Concerning training and comprehensive education for all public officials and those involved in arrests, detention and treatment on the prevention of torture, Mr. Marino Menendez noted that training of military staff seemed to have gone through a number of different stages, and asked whether the programme had already been completed. The National Training Plan was much broader, including the police force and encompassed in general agents, officials and persons dealing with those who were deprived of their liberty, and he asked if the Government could ensure that this Plan continued to move forwards. In the light of international law and the application of the Convention, any private organization that carried out work for the State, when it committed an act, was recognised as having acted for the State, and this should be borne in mind.

The Committee had previously expressed its concern at issues related to police regulations in the case of an illegal act committed by a member of the police force, and Mr. Marino Menendez asked for statistics on the number of prosecutions of police officers for such acts. Were inspections carried out in places of detention and prisons carried out by the Public Prosecutor, and was there a public registry recording these visits, he asked, and were those employed by the prison or place of detention who had carried out acts of torture or cruel treatment suspended, or could they continue their jobs. Was a system set up for compensation for victims of torture, and was funding a problem here, he asked, or was there not a culture of compensation.

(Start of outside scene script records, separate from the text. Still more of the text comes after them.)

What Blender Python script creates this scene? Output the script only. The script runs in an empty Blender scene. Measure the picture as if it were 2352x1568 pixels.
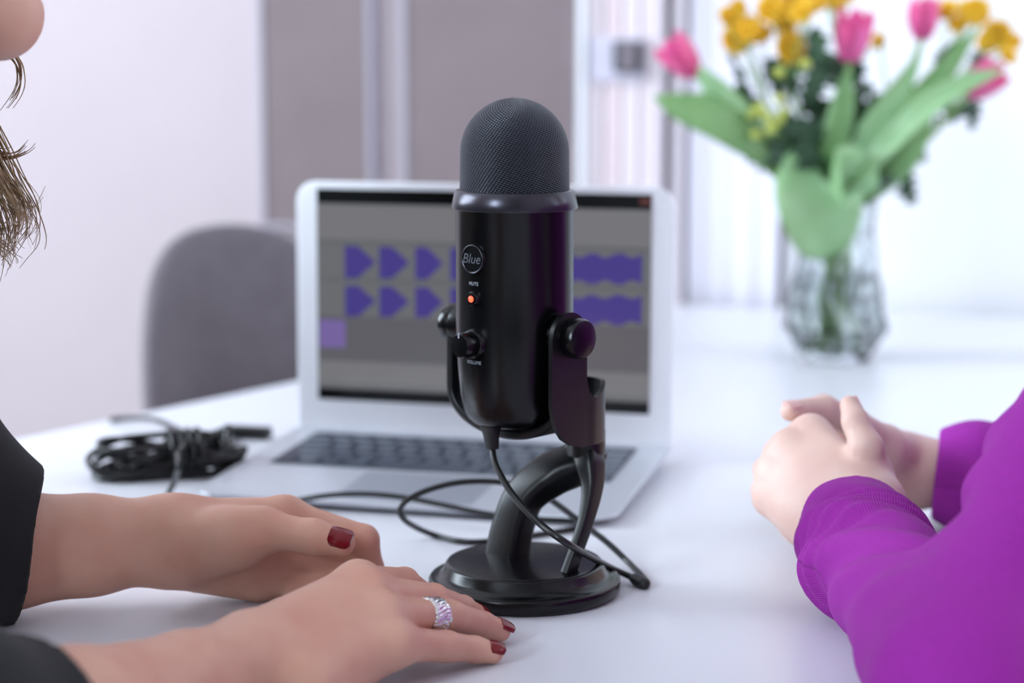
import bpy, math, random
import numpy as np
from mathutils import Vector, Matrix

# ------------------------------------------------------------------ camera
scn = bpy.context.scene
TZ = 0.74                       # table top above the floor
CH = 0.337                      # camera above the table top
FPX, PY_H = 4450.0, 112.0       # focal length in pixels, pixel row of the horizon
TH = math.atan((784 - PY_H) / FPX)
cam_d = bpy.data.cameras.new('camera')
cam_o = bpy.data.objects.new('camera', cam_d)
scn.collection.objects.link(cam_o)
cam_o.location = (0, 0, TZ + CH)
cam_o.rotation_euler = (math.pi / 2 - TH, 0, 0)
cam_d.sensor_width = 36.0
cam_d.lens = 36.0 * FPX / 2352.0
cam_d.clip_start = 0.05
cam_d.dof.use_dof = True
cam_d.dof.focus_distance = 1.12
cam_d.dof.aperture_fstop = 4.0
scn.camera = cam_o
scn.view_settings.view_transform = 'Standard'
scn.view_settings.look = 'None'
scn.view_settings.gamma = 1.0
scn.view_settings.use_curve_mapping = False
scn.view_settings.exposure = -0.32
scn.cycles.use_denoising = True
scn.cycles.max_bounces = 7
scn.cycles.diffuse_bounces = 3
scn.cycles.glossy_bounces = 2
scn.cycles.adaptive_threshold = 0.15
scn.cycles.adaptive_min_samples = 20
scn.cycles.transmission_bounces = 6
scn.cycles.sample_clamp_indirect = 6.0

# ------------------------------------------------------------------ world and window light
wd = bpy.data.worlds.new('world'); scn.world = wd
wd.use_nodes = True
wd.node_tree.nodes['Background'].inputs[0].default_value = (0.80, 0.88, 1.0, 1)
wd.node_tree.nodes['Background'].inputs[1].default_value = 1.0

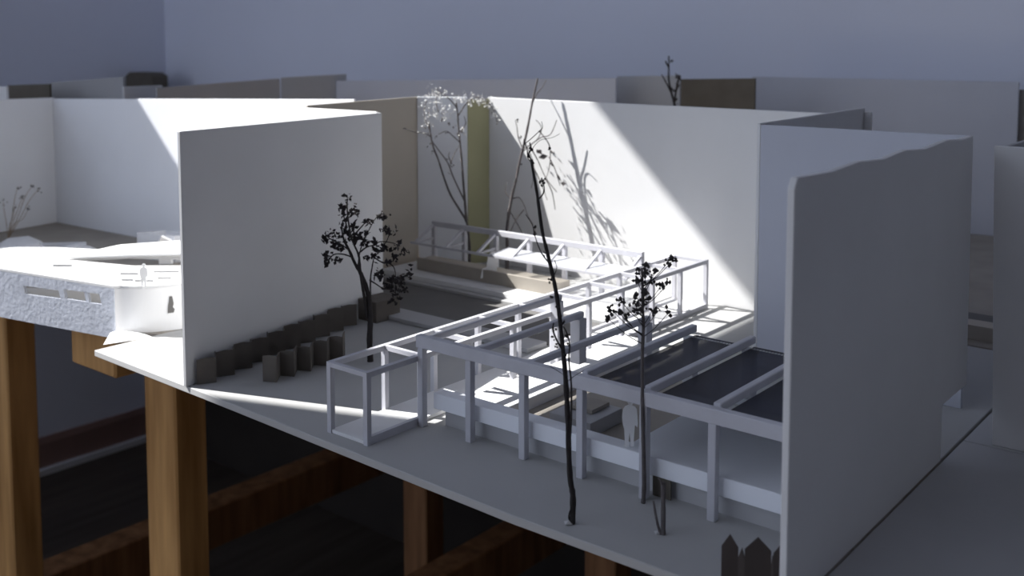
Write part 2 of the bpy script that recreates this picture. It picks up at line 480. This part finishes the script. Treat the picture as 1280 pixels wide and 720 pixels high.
# awning pergola
s = .0042
yR = .808
t = thing('awning_pergola', (-.65, yR, B), 'white pergola with slanting brackets and a clear awning before the back wall', 'pergola')
lx, rx = -.7705, -.5065
zR = .0565
n = 7
xs = [lx + (rx - lx) * i / (n - 1) for i in range(n)]
for i, x in enumerate(xs):
    MB().bar(W(x, yR, .0088), W(x, yR, zR - .004), s).build('post', M['stick'], t, bevel=.0002)
MB().bar(W(lx - s / 2, yR, zR - .0025), W(rx + s / 2, yR, zR - .0025), s, .0055).build('top_rail', M['stick'], t, bevel=.0003)
yA, zA = yR - .030, .037
for x in xs[:]:
    x2 = x
    MB().bar(W(x2, yR - .0022, zR - .004), W(x2, yA, zA), .0026, .0026).build('bracket', M['stick'], t)
    MB().bar(W(x2, yR - .0022, zA + .001), W(x2, yA, zA - .0006), .0022, .0022).build('bracket', M['stick'], t)
MB().bar(W(lx - .006, yA, zA), W(rx + .004, yA, zA), .0022, .0022).build('outer_rail', M['stick'], t)
xa = xs[2] + .018
MB().hexa([W(xa, yA, zA + .0012), W(rx, yA, zA + .0012), W(rx, yR - .003, zA + .0035), W(xa, yR - .003, zA + .0035),
           W(xa, yA, zA + .0020), W(rx, yA, zA + .0020), W(rx, yR - .003, zA + .0043), W(xa, yR - .003, zA + .0043)]).build('awning_sheet', M['acetate'], t)

# ------------------------------------------------------------------ paper figures
def figure(base, h, side, m, label, name='person', lean=0.0, th=.0009, prof=None):
    prof = prof or [(.02, 0), (.10, 0), (.09, .12), (.10, .30), (.115, .44), (.17, .40), (.18, .47), (.17, .62), (.155, .76), (.115, .82),
            (.05, .845), (.045, .87), (.075, .90), (.08, .95), (.05, .99), (0, 1.0), (-.05, .99), (-.075, .95), (-.07, .90), (-.04, .87), (-.045, .845),
            (-.12, .82), (-.165, .75), (-.185, .6), (-.165, .44), (-.135, .36), (-.125, .2), (-.12, .06), (-.145, 0), (-.04, 0), (-.03, .14), (-.008, .30)]
    sc_ = Vector(side).length
    d = Vector(side).normalized()
    prof = [(x * sc_, z) for x, z in prof]
    nrm = Vector((-d.y, d.x, 0)) * th
    o = MB().prism([(x * h, z * h) for x, z in prof], [], base, d, (lean, 0, 1), nrm).build(name, m)
    return tag(o, label, 'figure', 'cut paper people')
SD = Vector((math.cos(YAW), math.sin(YAW), 0))
figure(W(-.3088, .4825, .0223), .0282, SD * .85, M['paper'], 'white cut paper person in a long coat standing on the terrace edge', 'paper_figure')
pf = G(615, 353, .0085)
prof2 = [(.02, 0), (.12, .02), (.13, .2), (.15, .45), (.2, .5), (.19, .7), (.15, .86), (.1, .9), (.1, .97), (.04, 1.0), (-.03, .98), (-.05, .9), (-.12, .84), (-.16, .6), (-.16, .48),
         (-.3, .42), (-.34, .22), (-.36, .12), (-.25, .14), (-.2, .05), (-.1, .02), (-.06, 0), (-.05, .2), (0, .42), (.02, .2)]
figure((pf.x, pf.y, B + .0086), .0325, SD, M['paper'], 'white cut paper person carrying a bag on the shaded back deck', 'paper_figure', prof=prof2)

# ------------------------------------------------------------------ low building at left
ZR_ = .041
t = thing('low_building', (-.93, .50, B), 'low white building with grey textured front and cut out roof at left', 'building')
rf = [G(-60, 326.1, ZR_), G(0, 335.5, ZR_), G(141, 357.5, ZR_)]
cur = [G(152, 415.3), G(163, 416.3), G(180, 416.3), G(200, 415), G(228, 412), G(262, 406)]
for p in cur: p.z = B + ZR_
back = [G(262, 318, ZR_), G(228, 317, ZR_), G(70, 309, ZR_), G(-60, 309, ZR_)]
outer = [(p.x, p.y) for p in rf + cur + back]
hole = [(p.x, p.y) for p in [G(84, 324.5, ZR_), G(165, 332, ZR_), G(226, 332, ZR_), G(232, 322, ZR_), G(160, 320.5, ZR_)]]
slots = []
for x0, x1, yy in ((66, 90, 332), (150, 173, 342.3), (152, 167, 350), (168, 192, 351), (197, 214, 347.6), (192, 224, 339.5)):
    h_ = 1.35
    slots.append([(p.x, p.y) for p in [G(x0, yy - h_, ZR_), G(x0, yy + h_, ZR_), G(x1, yy + h_, ZR_), G(x1, yy - h_, ZR_)]])
MB().prism(outer, [hole] + slots, (0, 0, B + ZR_ - .0022), (1, 0, 0), (0, 1, 0), (0, 0, .0022)).build('roof', M['white'], t)
fa, fb = rf[0].copy(), rf[2].copy()
fa.z = fb.z = B
u = (fb - fa); Lf = u.length; u.normalize()
nrm = Vector((u.y, -u.x, 0))
def onf(x, y):
    d = ray(x, y); tt = (fa - CAM).dot(nrm) / d.dot(nrm); p = CAM + d * tt
    return ((p - fa).dot(u), p.z - B)
wa = [onf(29, 357), onf(73, 363), onf(76, 373.5), onf(31, 367.5)]
wb = [onf(79, 361.5), onf(124, 367.5), onf(127, 380.5), onf(81, 373)]
MB().prism([(0, -.0052), (Lf + .001, -.0052), (Lf + .001, ZR_ - .0024), (0, ZR_ - .0024)], [wa, wb], fa, u, (0, 0, 1), nrm * -.003).build('textured_front', M['foil'], t)['label'] = 'grey blue embossed front with two slots'
mm = [onf(105, 365), onf(109, 366), onf(111, 378), onf(107, 377.3)]
MB().prism(mm, [], fa - nrm * .0002, u, (0, 0, 1), nrm * -.0024).build('mullion', M['foil'], t)
bm_ = MB()
pts = [Vector((p.x, p.y, B)) for p in [rf[2]] + cur]
# smooth curved wall, two layers
fine = []
for i in range(len(pts) - 1):
    for j in range(4): fine.append(pts[i].lerp(pts[i + 1], j / 4))
fine.append(pts[-1])
for _ in range(6):
    fine = [fine[0]] + [(fine[i - 1] + fine[i] * 2 + fine[i + 1]) / 4 for i in range(1, len(fine) - 1)] + [fine[-1]]
ctr = Vector((-.90, .56, B))
inn = [p + (ctr - p).normalized() * .003 for p in fine]
loop = [(p.x, p.y) for p in fine] + [(p.x, p.y) for p in reversed(inn)]
MB().prism(loop, [], (0, 0, B + .0003), (1, 0, 0), (0, 1, 0), (0, 0, ZR_ - .0027)).build('curved_wall', M['paper'], t, smooth=False)
# inner floor seen through the slots and the raised slanting ramp on the roof
MB().prism([(rf[0].x, rf[0].y + .007), (rf[2].x - .006, rf[2].y + .007), (cur[3].x - .008, cur[3].y), (cur[5].x - .008, cur[5].y), (back[1].x, back[1].y - .004), (back[3].x, back[3].y - .004)], [], (0, 0, B + .0003), (1, 0, 0), (0, 1, 0), (0, 0, .002)).build('inner_floor', M['white'], t)
ra = [G(78, 323.5, ZR_ + .0008), G(230, 318.5, ZR_ + .010), G(268, 317, ZR_ + .010), G(268, 300, ZR_ + .014), G(228, 302.5, ZR_ + .012), G(150, 308, ZR_ + .006)]
th = Vector((0, 0, .0018))
mb = MB(); nn = len(ra)
mb.add(ra + [p + th for p in ra], [tuple(range(nn)), tuple(range(2 * nn - 1, nn - 1, -1))] + [(i, (i + 1) % nn, nn + (i + 1) % nn, nn + i) for i in range(nn)])
mb.build('ramp', M['white'], t)
q = G(180, 357.5, ZR_ + .0004)
figure((q.x, q.y, B + ZR_ + .0003), .0195, SD, M['paper'], 'tiny white paper person standing on the low building roof', 'paper_figure')
wp = min(range(1, len(fine) - 1), key=lambda i_: abs((ROT.transposed() @ (fine[i_] - CAM)).x / -(ROT.transposed() @ (fine[i_] - CAM)).z * F + PX - 212))
wd = (fine[wp + 1] - fine[wp - 1]).normalized(); wn = Vector((wd.y, -wd.x, 0))
MB().prism([(-.0028, .016), (.0022, .016), (.0030, .019), (.0014, .021), (.0024, .024), (.0012, .0305), (-.0012, .0305), (-.0016, .026), (-.0024, .022)], [], fine[wp] + wn * .0002, wd, (0, 0, 1), wn * .0006).build('cut_out_figure', M['soil'], t)['label'] = 'small dark figure shape on the curved wall'
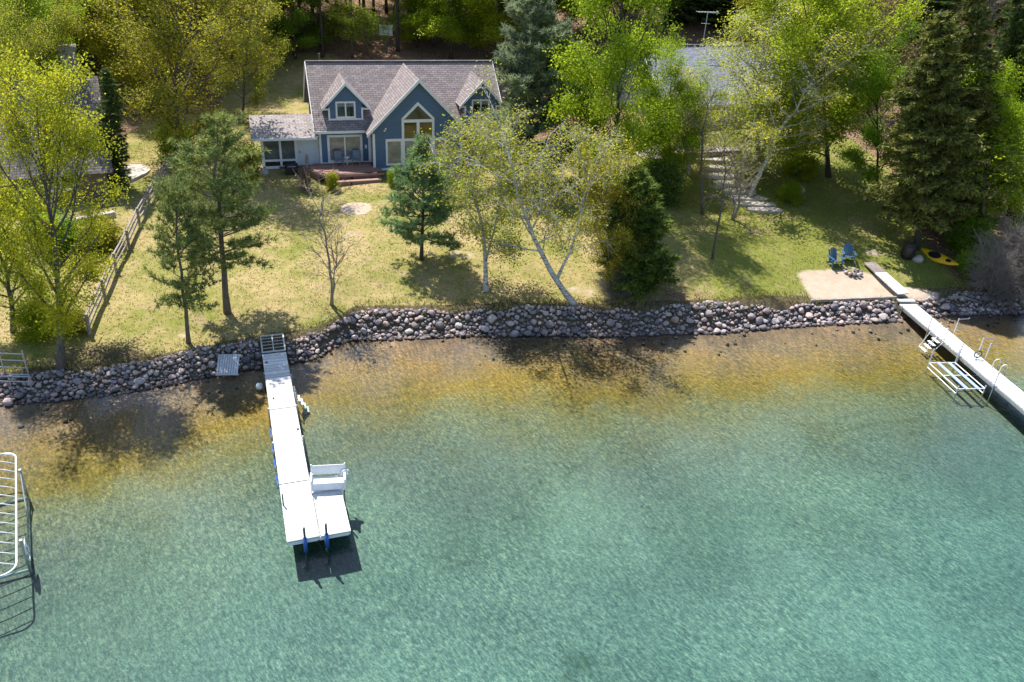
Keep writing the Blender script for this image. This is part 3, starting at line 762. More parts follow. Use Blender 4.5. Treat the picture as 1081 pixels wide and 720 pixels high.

Other Committee Experts also raised a series of questions. An Expert asked a question on the statistical information that had been submitted. Other issues raised included the differing prison facilities for men and women, and how in certain prisons there were both men and women prisoners, and how the two genders were treated; what legal and practical measures were taken to prevent acts of torture by paramilitary groups; what measures were taken to prevent ongoing ill-treatment, attacks and the like against persons on the grounds of their sexual orientation; and why trafficking in women for purposes of sexual slavery was not penalised by law.